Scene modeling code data
::::::::::

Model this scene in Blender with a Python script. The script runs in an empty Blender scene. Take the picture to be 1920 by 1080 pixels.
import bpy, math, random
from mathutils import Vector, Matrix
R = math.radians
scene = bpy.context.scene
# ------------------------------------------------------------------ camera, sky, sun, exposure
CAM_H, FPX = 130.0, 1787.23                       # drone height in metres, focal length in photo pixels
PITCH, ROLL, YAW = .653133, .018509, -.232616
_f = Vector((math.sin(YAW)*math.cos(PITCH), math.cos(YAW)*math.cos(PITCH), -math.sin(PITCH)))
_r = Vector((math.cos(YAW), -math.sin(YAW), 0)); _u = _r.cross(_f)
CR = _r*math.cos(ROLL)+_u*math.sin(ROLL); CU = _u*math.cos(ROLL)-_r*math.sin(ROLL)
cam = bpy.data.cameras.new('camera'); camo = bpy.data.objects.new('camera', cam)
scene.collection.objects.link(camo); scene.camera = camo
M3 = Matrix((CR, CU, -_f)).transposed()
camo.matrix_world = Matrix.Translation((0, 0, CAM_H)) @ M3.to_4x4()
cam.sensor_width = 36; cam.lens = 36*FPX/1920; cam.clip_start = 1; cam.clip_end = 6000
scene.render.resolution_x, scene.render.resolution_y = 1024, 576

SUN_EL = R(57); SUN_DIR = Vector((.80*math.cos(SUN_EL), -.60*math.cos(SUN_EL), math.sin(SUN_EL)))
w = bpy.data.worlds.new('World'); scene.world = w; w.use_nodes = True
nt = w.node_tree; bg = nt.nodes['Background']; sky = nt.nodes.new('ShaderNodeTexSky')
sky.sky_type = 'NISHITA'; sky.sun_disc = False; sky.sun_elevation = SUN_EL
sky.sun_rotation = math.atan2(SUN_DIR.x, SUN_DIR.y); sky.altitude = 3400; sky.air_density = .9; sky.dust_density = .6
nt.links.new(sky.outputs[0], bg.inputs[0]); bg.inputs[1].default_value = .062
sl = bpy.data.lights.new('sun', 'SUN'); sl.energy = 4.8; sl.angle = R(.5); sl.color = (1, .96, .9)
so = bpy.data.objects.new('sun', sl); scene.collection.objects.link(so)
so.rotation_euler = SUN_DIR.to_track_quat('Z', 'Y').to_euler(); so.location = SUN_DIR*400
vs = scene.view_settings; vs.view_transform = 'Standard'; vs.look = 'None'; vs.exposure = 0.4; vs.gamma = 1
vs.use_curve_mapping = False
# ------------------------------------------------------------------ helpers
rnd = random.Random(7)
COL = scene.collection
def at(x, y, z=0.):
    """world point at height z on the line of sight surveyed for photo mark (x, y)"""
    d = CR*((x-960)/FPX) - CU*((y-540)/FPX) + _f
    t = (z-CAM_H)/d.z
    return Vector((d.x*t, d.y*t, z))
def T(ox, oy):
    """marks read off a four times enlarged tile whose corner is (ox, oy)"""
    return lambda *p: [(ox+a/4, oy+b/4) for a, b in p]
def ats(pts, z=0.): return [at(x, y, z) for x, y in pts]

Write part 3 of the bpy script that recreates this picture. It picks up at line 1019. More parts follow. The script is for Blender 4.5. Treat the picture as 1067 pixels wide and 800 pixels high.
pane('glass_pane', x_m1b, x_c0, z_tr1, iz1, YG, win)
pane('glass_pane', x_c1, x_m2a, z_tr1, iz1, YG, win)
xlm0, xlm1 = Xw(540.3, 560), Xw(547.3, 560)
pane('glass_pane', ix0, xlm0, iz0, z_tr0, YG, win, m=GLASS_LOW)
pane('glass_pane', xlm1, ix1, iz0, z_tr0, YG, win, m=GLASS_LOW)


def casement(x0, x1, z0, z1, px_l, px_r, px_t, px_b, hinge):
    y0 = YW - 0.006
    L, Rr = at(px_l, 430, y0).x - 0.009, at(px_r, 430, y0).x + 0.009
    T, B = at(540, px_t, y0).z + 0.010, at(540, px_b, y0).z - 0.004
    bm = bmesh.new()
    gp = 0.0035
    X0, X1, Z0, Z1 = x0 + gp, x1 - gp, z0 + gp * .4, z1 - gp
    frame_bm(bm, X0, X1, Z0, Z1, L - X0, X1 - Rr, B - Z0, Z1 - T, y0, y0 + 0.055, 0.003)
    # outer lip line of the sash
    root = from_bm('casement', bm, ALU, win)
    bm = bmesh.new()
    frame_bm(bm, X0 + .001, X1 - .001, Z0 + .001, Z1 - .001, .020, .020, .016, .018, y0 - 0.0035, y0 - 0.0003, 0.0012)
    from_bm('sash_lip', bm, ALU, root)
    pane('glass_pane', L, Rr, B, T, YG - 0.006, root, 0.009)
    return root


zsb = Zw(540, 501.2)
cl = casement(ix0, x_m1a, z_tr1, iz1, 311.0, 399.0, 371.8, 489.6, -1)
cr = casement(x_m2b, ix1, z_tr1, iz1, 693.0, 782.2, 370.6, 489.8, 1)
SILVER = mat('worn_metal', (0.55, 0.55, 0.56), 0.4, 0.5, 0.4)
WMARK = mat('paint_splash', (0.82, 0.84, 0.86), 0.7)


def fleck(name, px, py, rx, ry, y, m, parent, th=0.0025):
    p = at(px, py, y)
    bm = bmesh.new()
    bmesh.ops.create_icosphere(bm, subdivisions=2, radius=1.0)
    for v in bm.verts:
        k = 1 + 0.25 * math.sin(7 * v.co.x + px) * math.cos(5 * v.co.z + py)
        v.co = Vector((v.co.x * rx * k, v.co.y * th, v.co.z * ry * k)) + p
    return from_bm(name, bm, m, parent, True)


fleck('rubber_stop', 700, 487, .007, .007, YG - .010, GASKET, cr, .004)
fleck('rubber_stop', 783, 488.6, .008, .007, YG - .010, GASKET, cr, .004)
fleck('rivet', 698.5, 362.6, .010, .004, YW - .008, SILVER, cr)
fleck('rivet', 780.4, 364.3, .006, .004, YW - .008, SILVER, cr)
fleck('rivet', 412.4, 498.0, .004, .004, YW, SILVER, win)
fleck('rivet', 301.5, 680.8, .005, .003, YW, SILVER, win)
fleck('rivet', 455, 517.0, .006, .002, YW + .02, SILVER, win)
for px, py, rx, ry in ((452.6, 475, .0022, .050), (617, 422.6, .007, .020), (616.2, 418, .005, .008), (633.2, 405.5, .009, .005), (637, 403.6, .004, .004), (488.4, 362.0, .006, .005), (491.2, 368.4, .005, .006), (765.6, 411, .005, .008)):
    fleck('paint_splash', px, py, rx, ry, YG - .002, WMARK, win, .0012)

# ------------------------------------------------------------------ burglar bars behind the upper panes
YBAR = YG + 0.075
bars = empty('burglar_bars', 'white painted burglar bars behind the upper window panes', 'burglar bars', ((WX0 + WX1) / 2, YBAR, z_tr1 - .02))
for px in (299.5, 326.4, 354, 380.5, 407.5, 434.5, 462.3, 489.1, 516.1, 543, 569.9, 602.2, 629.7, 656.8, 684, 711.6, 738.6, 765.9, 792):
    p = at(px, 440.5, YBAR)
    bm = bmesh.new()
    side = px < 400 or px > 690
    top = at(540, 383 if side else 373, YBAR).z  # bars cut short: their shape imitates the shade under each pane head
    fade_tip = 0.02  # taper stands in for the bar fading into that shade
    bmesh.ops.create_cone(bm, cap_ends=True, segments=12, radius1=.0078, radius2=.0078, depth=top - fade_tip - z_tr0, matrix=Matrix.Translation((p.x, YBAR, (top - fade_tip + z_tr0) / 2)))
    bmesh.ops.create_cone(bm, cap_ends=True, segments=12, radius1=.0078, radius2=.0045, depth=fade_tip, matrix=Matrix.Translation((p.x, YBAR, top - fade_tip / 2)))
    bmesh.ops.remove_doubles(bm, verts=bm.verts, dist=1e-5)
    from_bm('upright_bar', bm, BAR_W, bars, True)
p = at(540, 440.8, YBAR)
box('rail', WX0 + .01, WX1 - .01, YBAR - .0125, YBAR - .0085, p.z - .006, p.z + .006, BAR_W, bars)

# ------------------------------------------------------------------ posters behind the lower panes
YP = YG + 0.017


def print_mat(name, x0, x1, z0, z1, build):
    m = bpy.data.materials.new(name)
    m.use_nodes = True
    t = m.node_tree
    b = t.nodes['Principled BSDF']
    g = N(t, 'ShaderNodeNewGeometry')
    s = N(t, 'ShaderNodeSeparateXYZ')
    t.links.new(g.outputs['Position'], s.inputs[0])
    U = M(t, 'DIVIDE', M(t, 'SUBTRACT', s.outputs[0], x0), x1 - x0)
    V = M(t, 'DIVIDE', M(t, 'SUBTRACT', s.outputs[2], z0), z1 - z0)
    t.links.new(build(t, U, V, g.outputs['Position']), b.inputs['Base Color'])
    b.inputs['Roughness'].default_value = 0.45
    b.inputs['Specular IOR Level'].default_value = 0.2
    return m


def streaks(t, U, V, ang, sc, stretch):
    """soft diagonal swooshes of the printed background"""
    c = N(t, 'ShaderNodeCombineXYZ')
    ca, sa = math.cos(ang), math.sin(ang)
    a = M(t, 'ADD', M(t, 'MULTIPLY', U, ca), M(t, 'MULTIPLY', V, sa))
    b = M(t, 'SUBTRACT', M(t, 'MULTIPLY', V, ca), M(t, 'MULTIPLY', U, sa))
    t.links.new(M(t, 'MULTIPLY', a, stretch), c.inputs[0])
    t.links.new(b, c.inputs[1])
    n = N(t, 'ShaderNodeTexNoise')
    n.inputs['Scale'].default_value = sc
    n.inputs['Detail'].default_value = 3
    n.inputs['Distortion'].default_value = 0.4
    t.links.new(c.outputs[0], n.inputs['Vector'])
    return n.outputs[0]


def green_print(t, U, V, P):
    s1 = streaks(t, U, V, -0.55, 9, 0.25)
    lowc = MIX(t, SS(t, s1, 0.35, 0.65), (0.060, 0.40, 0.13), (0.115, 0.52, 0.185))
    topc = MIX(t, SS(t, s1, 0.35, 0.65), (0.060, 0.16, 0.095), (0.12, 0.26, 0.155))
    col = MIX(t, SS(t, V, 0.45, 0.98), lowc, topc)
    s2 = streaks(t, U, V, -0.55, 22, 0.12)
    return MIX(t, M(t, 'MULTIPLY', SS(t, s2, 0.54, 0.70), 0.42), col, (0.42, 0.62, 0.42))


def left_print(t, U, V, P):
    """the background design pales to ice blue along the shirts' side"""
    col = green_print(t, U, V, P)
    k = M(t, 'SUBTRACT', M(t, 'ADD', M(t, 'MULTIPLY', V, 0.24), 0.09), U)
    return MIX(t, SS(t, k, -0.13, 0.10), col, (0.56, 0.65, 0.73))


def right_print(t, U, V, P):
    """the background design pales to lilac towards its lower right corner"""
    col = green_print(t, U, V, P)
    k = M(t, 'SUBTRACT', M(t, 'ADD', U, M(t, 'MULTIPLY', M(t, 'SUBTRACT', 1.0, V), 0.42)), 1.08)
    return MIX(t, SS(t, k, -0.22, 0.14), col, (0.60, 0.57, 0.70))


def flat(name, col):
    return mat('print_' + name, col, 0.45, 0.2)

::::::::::

STATED PROBLEM ▸ Return exactly, please, the lines of the material from the first one down to and including the line where "scene.render.resolution_x, scene.render.resolution_y = 1024, 576" appears.

COMPLETED EXERCISE ▸
Model this scene in Blender with a Python script. The script runs in an empty Blender scene. Take the picture to be 1920 by 1080 pixels.
import bpy, math, random
from mathutils import Vector, Matrix
R = math.radians
scene = bpy.context.scene
# ------------------------------------------------------------------ camera, sky, sun, exposure
CAM_H, FPX = 130.0, 1787.23                       # drone height in metres, focal length in photo pixels
PITCH, ROLL, YAW = .653133, .018509, -.232616
_f = Vector((math.sin(YAW)*math.cos(PITCH), math.cos(YAW)*math.cos(PITCH), -math.sin(PITCH)))
_r = Vector((math.cos(YAW), -math.sin(YAW), 0)); _u = _r.cross(_f)
CR = _r*math.cos(ROLL)+_u*math.sin(ROLL); CU = _u*math.cos(ROLL)-_r*math.sin(ROLL)
cam = bpy.data.cameras.new('camera'); camo = bpy.data.objects.new('camera', cam)
scene.collection.objects.link(camo); scene.camera = camo
M3 = Matrix((CR, CU, -_f)).transposed()
camo.matrix_world = Matrix.Translation((0, 0, CAM_H)) @ M3.to_4x4()
cam.sensor_width = 36; cam.lens = 36*FPX/1920; cam.clip_start = 1; cam.clip_end = 6000
scene.render.resolution_x, scene.render.resolution_y = 1024, 576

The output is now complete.